TURKEY: Bosporus radar bids invited

09 December 1994
NEWS

Bids have been invited from a short-list of nine ventures for a contract valued at around $20 million to install traffic control radars for shipping in the Bosporus and Dardanelles straits. New urgency has been attached to the long-discussed project by the introduction of stricter regulations for shipping from 1 July (MEED 15:7:94; 24:6:94).

Bidders are to submit two alternatives, one only for the Bosporus, and the other for a system covering the two straits with the intervening Sea of Marmara. They are: Alenia of Italy, Deutsche Aerospace and Atlas Electronics both of Germany; Nissho Iwai and Mitsui both of Japan; the Netherlands' Signal Aparaaten; Raytheon Corporation of the US; DGB Systems of Canada; and the UK's Marconi. The client is the Turkish Maritime Organisation.
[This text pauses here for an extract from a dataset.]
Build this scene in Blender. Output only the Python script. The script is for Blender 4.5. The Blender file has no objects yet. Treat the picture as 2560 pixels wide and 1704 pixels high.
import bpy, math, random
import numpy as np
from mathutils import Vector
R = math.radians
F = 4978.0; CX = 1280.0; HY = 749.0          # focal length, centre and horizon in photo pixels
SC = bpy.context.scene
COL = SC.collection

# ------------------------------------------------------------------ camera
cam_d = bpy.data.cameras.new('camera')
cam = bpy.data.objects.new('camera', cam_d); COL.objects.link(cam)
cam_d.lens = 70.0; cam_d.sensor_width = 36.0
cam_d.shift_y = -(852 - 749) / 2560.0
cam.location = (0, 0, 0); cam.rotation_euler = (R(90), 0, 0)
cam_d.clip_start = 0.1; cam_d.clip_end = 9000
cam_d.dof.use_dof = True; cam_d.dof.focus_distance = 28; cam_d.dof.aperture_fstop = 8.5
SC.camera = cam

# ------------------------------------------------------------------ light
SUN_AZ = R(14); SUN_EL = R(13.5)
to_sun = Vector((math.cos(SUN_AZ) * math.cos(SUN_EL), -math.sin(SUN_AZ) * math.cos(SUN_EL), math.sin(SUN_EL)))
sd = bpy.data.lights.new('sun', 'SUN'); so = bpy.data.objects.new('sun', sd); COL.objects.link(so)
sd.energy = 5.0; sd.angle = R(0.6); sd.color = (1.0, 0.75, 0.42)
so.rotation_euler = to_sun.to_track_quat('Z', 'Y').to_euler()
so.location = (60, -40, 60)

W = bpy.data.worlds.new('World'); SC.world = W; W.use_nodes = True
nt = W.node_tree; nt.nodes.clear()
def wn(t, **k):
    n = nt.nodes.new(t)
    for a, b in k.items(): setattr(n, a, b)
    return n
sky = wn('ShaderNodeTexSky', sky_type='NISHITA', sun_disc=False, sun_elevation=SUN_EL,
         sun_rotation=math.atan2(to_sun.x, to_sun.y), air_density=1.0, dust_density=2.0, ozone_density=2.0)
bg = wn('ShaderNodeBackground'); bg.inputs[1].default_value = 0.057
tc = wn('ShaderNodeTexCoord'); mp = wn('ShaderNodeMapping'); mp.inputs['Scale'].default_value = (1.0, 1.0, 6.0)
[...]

Russia has protested against the regulations, but the government says they do not contravene the 1936 Montreux convention providing for free passage of shipping through the straits.

At stake is rivalry for export routes for the transport of central Asian crude to world markets. Turkey says export via the Russian Black Sea terminal of Novorossiysk would lead to unacceptable environmental dangers from potential shipping collisions in the Bosporus; as happened this spring with a tanker carrying Russian crude.

Ankara has lobbied for the construction of a export pipeline from Baku in Azerbaijan to Ceyhan in the Gulf of Iskenderun. However, Moscow has been considering a pipeline project to bypass the straits through Bulgaria and Greece.